The training itself was if anything harsher than that imposed in wartime – there was an illusion to protect, along with the remains of empire. Dangers there were, whether roaring or skulking, and the still renowned British military was needed to face them. But in any case Britain needed its youth to be healthy, if they were not to end up like Teddy boys, shiftless and disobedient. In the event, the Teds flourished under national service. The hair was a problem, of course, but it could be hidden. In fact, the style was the only real objection of the training officers. One observed: ‘We’re a proud lot in the Airborne and feel that these modern fashions that a few of the chaps like rather lets (sic) the mob down.’
Other contemporaries were less predictable. Among the few who mourned Eden’s departure deeply were four young men whose brand of humour created at a stroke the modern alternative tradition. Eden’s consonants, snipped off by his protruding front teeth, had been succeeded by the languorous vowels of Harold Macmillan, which were far less susceptible to imitation. The Goons, the lords of Fifties radio comedy, must have sighed in disappointment at the gently genial new PM. They came together above a fruiterer’s shop in Shepherd’s Bush, and their backgrounds were as difficult to represent as the new age itself. Michael Bentine was an Old Etonian, Peter Sellers a Jewish boy from Muswell Hill, Harry Secombe was a Welshman, and Spike Milligan had been born in India, his father an army captain.
Unlike many later comedians, the Goons had no interest in innuendo, or indeed in sexual matters of any sort. It was comedy in the tradition of Ben Jonson or the Restoration playwrights, with the difference that the types shown by the Goons were all not merely eccentric but palpably insane. The nation had excitement and opportunity, but too little in the way of salutary madness, which now the Goons unveiled. To get life insurance, all one had to do was to ‘get deceased’, for example. And the names were a feast. Denis Bloodnok, always blaming his wind on ‘curried eggs’, tells us nothing and suggests everything. And it was comedy for radio, for airwaves that could carry at last something more bracing than cheerful propaganda and interminable organ music. The voices, whether shrieking or whining, bellowing or wheedling, filled the home with brisk and contrary winds of every sort.
A forgotten irony lies in the notion of the post-war consensus, since in truth it had been developed under both Labour and Tory auspices. By the mid-Fifties, however, notions of a grand ideological confrontation existed only as fodder for journalists. The belief that the state must support its citizens if it is to demand anything of them had been tacitly absorbed by all parties. The post-war consensus was at last in place. The only question was whether it could hold its own.
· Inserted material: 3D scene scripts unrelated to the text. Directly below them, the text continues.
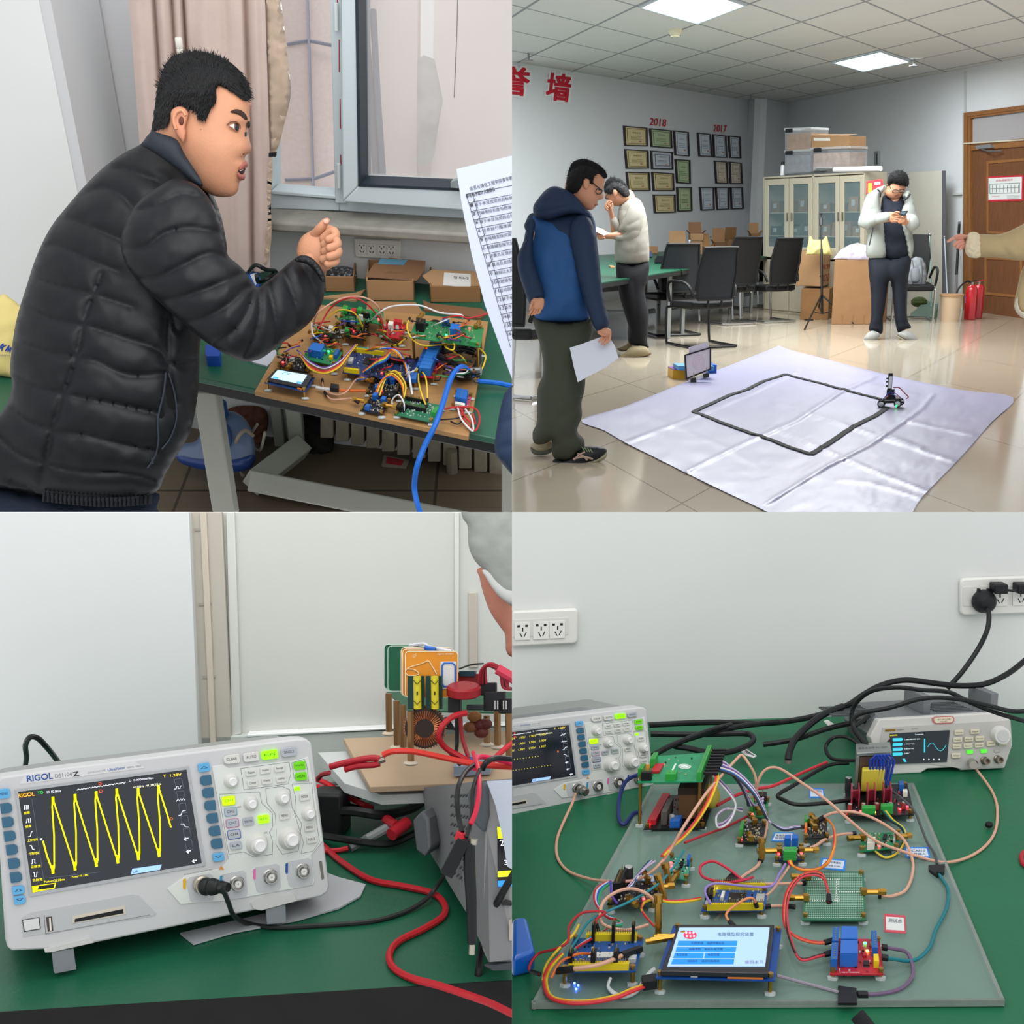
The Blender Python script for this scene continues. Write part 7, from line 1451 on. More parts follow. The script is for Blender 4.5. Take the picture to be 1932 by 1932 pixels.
# board stack
B3=T3.off(.085)
bqd=[(698,1484),(1000,1472),(1000,1378),(648,1393)]
MB().slab(B3,bqd,-.008,0).build('wooden_board',mat('#b39b80',.6,var=.06,vs=10),label='pale plywood board carrying the tall converter circuit',cat='board',bev=.001)
m=MB();m.slab(T3.off(.07),[(650,1478),(720,1500),(1000,1490),(1000,1400),(600,1420)],-.012,0);m.build('sheet_stack',mat('#c3c7c6',.5),label='white flat case lying under the plywood board',cat='case')
t=T('power_supply','grey bench supply cut off at the right edge, half covered by a white sheet','power supply',T3.at(920,1840))
bf=Pl(P(930,1700,1.22),V((-.35,-1,.1)));sd=Pl(P(850,1600,1.3),V((-1,-.42,.05)))
MB().slab(bf,[(915,1480),(1010,1470),(1010,1825),(922,1822),(908,1790)],-.05,0).build('front_panel',mat('#8d8d8c',.5),t,bev=.003)
m=MB().prism([P(797,1486,1.52),P(918,1472,1.24),P(924,1815,1.2),P(880,1722,1.26),P(812,1610,1.50)],V((.14,.04,0)));m.build('side_casing',mat('#77787a',.5),t)
m=MB()
for r_ in range(9):
 for k in range(7):
  a=(r_+.5)/9.5;b=(k+.5)/7.5;x=846+b*42;y=1494+b*-4+a*(165+b*40);m.slab(Pl(P(870,1600,1.33),V((-.92,-.5,0))),[(x,y),(x+4,y-4),(x+5,y-2),(x+1,y+3)],.012,.0135)
m.build('side_vent',mat('#4c4d50',.5),t,kind='stuff')
MB().slab(bf,[(879,1500),(890,1478),(918,1476),(920,1540),(912,1574),(886,1548)],-.02,.006).build('top_bumper',mat('#4f555a',.5),t,bev=.004);MB().prism([P(778,1548,1.46),P(795,1530,1.45),P(808,1545,1.44),P(812,1600,1.42),P(800,1618,1.42),P(785,1606,1.44)],V((.02,.05,0))).build('rubber_foot',mat('#55585b',.6),t,bev=.003)
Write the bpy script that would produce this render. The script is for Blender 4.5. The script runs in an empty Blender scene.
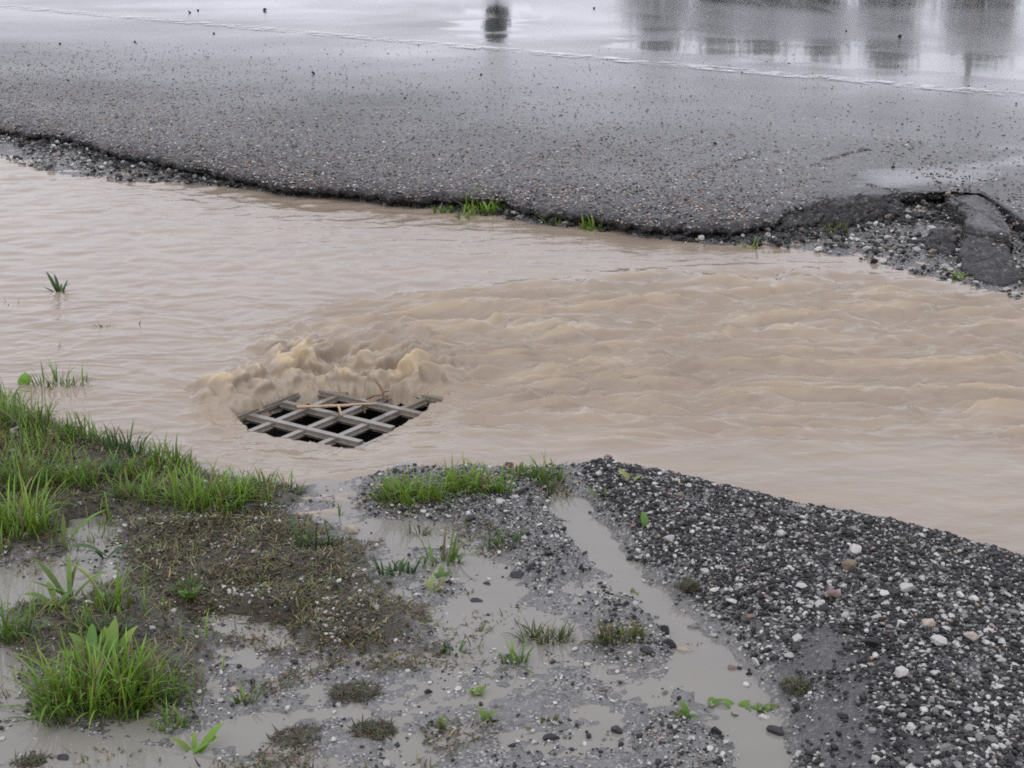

Nationalization of services was almost complete by the mid-Fifties. To return the means, and the fruits, of production to the producers had been the grand mission. But how much had really changed? The children’s book series Thomas the Tank Engine by Wilbert and Christopher Awdry spanned three decades but began in 1945. The anthropomorphic engines have a fond mentor in the rotund shape of the Fat Director, Sir Topham Hatt, Bt. In the tale of James the Red Engine, the Fat Director becomes the Fat Controller. Clearly, nationalization has struck. It had been a project advanced as much by Conservatives as by socialists, and it was not always easy to see how the central cast had altered. The Fifties saw a gradual acceptance of the post-war settlement. Government cooperation with the union movement continued, and even accelerated, under the Conservatives. At this point, all appeared to be in agreement.
With widening education, however, came a certain unease. Was to be educated to accept the thirty pieces of silver? Such a notion would have seemed strange a hundred years earlier, when an education was a source of pride for many of the working class. But the working class was itself in transition, culturally and racially. The word ‘minority’ also changed its meaning in the Fifties. Before, it had usually referred to the Welsh or to women; now it turned outwards, to signify the immigrant. The notion of a ‘white’ England was most often a chimera; there had been black communities in England long before the Windrush generation, just as there had been black servicemen in the war. And as for the empire, the English knew it as something in the papers – now they learned of it through their neighbours.